Records to use:
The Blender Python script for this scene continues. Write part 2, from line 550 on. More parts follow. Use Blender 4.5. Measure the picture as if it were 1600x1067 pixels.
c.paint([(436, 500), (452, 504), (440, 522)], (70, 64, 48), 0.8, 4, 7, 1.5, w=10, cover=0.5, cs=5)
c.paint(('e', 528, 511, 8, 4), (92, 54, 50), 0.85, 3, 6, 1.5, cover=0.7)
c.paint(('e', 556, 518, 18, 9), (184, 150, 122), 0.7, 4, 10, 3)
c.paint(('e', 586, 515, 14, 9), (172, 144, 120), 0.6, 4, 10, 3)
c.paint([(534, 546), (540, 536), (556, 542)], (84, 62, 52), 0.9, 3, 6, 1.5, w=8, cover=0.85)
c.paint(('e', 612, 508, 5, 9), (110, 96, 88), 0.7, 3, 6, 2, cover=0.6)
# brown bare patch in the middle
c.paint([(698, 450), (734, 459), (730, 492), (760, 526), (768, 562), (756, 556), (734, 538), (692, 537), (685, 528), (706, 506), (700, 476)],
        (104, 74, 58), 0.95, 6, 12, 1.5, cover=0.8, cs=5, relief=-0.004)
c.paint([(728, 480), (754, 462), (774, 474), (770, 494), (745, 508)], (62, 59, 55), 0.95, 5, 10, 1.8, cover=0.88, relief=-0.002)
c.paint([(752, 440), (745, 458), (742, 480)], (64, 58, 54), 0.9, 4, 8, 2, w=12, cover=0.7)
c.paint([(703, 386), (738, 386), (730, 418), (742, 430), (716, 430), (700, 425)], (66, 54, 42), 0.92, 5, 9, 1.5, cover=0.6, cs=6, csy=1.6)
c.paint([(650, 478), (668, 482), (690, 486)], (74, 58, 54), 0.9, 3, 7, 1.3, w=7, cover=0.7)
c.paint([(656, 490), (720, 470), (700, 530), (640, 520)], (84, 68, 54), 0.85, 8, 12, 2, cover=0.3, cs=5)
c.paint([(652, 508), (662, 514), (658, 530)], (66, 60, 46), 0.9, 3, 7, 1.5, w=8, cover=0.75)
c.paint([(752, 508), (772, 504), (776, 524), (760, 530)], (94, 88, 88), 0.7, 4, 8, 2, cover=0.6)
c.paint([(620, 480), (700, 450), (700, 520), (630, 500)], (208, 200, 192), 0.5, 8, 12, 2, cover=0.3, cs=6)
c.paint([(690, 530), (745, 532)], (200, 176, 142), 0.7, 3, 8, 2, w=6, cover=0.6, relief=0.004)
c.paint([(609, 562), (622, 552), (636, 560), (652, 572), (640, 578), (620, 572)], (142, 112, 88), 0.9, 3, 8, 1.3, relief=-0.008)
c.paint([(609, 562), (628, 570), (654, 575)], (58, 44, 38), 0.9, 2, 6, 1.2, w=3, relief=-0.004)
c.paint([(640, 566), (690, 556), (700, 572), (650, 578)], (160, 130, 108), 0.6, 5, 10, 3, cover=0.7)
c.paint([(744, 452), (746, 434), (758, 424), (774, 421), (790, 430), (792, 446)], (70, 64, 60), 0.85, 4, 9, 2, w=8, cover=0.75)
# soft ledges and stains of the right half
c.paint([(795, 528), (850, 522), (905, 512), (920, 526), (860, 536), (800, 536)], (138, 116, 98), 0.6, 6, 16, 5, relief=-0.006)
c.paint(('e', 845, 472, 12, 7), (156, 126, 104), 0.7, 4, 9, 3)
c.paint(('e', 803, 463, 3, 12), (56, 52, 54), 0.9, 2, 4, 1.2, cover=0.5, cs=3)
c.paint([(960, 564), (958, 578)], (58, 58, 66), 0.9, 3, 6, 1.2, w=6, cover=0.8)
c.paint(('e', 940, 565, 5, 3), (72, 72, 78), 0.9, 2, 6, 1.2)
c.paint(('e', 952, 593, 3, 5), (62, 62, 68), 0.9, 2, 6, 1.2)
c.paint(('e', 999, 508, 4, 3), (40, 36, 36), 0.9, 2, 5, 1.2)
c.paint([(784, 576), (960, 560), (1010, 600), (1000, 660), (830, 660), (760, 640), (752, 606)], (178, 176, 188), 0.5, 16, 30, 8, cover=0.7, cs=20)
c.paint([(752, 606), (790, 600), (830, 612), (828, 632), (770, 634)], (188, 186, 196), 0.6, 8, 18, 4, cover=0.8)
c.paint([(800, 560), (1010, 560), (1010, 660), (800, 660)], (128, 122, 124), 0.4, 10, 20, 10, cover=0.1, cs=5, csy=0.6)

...

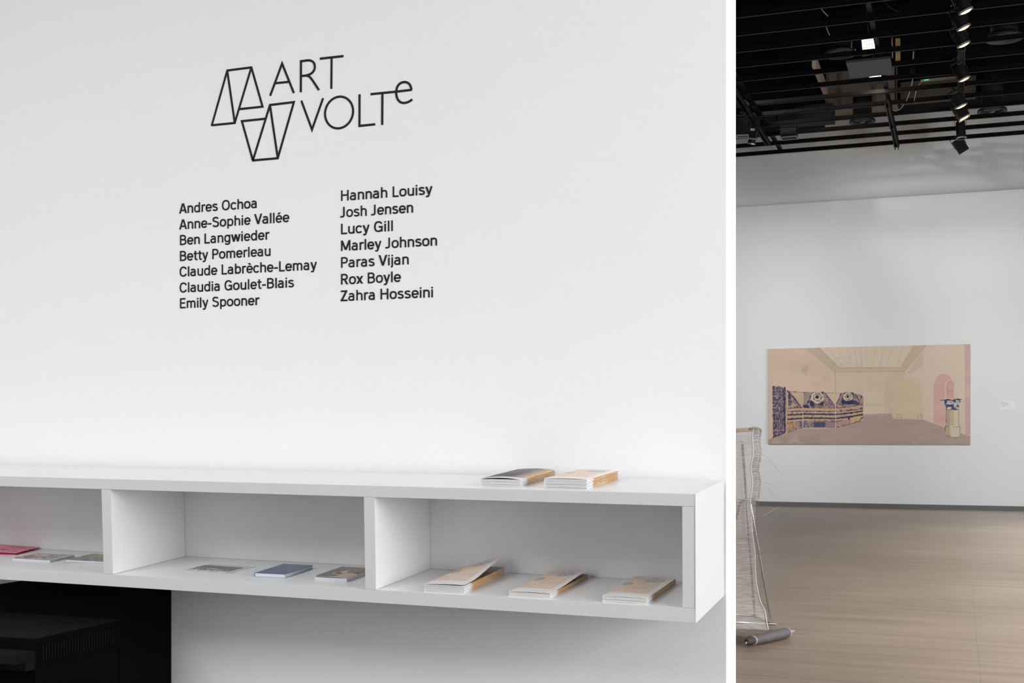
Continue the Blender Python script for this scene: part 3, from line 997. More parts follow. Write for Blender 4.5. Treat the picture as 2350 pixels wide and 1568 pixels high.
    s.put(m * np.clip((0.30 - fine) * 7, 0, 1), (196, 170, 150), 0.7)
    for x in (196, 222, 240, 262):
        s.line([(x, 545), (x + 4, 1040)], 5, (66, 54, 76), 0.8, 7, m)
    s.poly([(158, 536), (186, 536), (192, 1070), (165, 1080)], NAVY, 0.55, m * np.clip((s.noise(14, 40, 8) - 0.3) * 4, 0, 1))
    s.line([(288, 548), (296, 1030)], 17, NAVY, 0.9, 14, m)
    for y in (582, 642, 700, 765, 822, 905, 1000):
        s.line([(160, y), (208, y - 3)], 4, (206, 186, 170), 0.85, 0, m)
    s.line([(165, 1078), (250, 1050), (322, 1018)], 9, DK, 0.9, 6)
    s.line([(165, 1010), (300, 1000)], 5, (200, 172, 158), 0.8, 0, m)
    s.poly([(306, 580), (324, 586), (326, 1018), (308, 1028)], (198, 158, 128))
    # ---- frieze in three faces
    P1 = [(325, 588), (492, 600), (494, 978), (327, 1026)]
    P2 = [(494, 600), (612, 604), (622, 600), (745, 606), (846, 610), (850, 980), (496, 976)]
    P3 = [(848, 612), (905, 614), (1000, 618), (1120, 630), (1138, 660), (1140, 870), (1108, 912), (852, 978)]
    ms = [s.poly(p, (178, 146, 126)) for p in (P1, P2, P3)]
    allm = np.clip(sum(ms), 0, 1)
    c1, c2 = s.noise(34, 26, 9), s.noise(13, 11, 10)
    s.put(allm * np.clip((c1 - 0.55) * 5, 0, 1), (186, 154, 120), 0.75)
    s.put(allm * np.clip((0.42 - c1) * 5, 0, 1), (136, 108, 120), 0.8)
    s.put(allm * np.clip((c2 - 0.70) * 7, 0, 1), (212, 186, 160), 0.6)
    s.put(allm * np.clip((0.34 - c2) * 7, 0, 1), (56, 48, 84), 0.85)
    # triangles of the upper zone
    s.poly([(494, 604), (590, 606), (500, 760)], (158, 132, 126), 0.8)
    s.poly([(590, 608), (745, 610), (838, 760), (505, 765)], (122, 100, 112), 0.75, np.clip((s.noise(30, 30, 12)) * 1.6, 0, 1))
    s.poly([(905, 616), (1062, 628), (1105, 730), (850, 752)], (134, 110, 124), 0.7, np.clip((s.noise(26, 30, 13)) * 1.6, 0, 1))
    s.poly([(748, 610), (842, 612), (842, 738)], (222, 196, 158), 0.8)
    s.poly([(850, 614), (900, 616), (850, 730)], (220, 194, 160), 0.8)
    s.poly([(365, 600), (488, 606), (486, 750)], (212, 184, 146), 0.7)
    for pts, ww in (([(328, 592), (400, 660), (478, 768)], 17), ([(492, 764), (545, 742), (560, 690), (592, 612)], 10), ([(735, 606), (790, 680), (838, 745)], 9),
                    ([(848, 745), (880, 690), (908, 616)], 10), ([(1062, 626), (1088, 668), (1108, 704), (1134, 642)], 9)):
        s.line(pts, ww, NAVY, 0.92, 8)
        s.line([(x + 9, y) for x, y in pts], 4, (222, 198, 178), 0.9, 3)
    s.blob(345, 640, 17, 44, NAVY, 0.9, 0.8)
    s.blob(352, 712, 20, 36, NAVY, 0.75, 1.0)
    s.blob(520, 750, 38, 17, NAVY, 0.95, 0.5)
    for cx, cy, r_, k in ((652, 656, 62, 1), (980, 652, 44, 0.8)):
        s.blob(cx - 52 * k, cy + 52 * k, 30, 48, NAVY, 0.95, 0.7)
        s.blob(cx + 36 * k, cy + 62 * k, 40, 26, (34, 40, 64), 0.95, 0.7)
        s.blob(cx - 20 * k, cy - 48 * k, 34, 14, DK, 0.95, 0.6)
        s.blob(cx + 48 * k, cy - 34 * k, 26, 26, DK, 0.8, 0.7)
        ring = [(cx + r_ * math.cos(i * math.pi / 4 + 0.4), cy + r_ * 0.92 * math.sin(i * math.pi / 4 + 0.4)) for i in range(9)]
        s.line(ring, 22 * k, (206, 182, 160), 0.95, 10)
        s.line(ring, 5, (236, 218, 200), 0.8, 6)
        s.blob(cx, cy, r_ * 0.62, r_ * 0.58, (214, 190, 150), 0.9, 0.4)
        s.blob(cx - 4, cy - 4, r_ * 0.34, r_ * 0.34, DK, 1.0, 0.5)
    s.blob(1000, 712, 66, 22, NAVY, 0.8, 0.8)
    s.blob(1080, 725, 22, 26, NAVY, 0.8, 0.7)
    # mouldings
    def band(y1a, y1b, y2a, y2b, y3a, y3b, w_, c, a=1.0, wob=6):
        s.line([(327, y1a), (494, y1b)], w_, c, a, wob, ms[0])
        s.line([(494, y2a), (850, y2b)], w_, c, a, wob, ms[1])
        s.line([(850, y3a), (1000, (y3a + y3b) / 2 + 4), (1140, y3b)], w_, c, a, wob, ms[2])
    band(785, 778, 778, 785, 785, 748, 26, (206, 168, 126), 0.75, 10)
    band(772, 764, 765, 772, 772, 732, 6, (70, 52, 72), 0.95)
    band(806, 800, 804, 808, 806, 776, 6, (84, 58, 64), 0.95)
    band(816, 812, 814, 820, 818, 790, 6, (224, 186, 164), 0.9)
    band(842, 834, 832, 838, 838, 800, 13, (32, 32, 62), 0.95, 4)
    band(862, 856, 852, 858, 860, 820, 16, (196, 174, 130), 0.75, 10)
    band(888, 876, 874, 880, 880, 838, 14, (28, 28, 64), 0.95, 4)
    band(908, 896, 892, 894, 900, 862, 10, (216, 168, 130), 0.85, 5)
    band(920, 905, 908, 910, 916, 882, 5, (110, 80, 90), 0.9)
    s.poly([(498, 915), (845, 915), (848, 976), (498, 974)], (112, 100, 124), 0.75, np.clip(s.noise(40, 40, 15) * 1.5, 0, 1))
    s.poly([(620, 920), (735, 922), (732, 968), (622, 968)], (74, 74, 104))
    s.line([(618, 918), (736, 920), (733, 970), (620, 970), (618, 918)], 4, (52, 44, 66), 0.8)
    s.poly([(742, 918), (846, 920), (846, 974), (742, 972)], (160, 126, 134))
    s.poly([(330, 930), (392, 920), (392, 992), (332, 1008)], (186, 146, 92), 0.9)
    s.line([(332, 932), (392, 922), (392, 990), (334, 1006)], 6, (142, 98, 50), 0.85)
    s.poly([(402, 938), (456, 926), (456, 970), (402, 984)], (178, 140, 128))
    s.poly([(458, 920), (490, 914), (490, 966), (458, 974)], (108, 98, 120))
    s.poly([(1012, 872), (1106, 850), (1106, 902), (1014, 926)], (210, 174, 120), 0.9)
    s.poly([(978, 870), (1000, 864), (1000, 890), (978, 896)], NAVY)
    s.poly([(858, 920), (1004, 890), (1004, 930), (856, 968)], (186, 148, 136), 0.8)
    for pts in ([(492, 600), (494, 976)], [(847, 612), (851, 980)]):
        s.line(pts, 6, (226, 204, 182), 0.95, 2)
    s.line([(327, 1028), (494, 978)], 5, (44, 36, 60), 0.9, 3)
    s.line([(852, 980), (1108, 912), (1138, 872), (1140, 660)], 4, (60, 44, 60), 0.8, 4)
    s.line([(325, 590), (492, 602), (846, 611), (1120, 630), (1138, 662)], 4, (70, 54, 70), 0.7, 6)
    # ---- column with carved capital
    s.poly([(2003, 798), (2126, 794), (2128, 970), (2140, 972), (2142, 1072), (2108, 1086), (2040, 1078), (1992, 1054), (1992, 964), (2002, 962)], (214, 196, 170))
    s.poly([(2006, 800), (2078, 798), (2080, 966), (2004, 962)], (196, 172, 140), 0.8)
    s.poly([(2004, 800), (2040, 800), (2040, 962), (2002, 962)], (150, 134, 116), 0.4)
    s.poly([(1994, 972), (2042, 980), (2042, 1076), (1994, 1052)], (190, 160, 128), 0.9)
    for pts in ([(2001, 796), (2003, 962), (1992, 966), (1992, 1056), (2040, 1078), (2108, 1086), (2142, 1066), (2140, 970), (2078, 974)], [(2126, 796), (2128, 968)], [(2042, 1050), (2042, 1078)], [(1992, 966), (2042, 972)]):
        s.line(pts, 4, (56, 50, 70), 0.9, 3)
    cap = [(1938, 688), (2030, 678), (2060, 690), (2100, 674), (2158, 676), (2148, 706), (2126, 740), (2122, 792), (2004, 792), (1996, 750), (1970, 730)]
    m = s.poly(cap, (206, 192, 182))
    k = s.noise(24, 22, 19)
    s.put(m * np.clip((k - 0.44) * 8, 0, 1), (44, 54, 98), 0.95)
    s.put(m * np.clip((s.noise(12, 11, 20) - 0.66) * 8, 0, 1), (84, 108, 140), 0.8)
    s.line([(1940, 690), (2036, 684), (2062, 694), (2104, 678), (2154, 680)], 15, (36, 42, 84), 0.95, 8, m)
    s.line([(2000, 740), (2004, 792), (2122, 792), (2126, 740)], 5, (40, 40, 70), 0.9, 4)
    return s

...

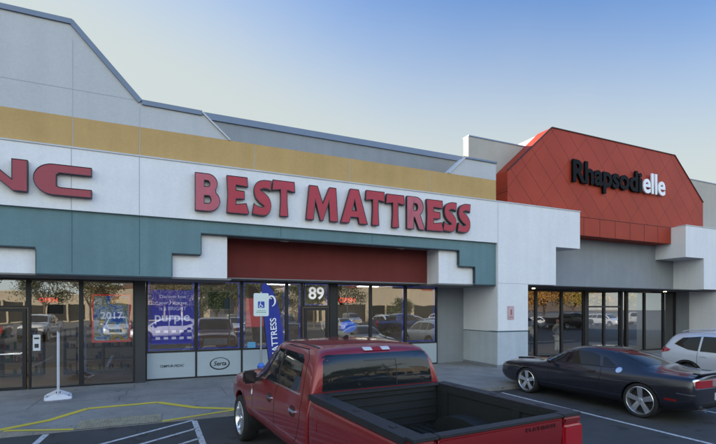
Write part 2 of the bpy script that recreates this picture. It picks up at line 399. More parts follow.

Stated task:
Pull out all lines containing the word "picture" from the entries above.

The response:
The Blender Python script for this scene continues. Write part 2, from line 550 on. More parts follow. Use Blender 4.5. Measure the picture as if it were 1600x1067 pixels.
Continue the Blender Python script for this scene: part 3, from line 997. More parts follow. Write for Blender 4.5. Treat the picture as 2350 pixels wide and 1568 pixels high.
Write part 2 of the bpy script that recreates this picture. It picks up at line 399. More parts follow.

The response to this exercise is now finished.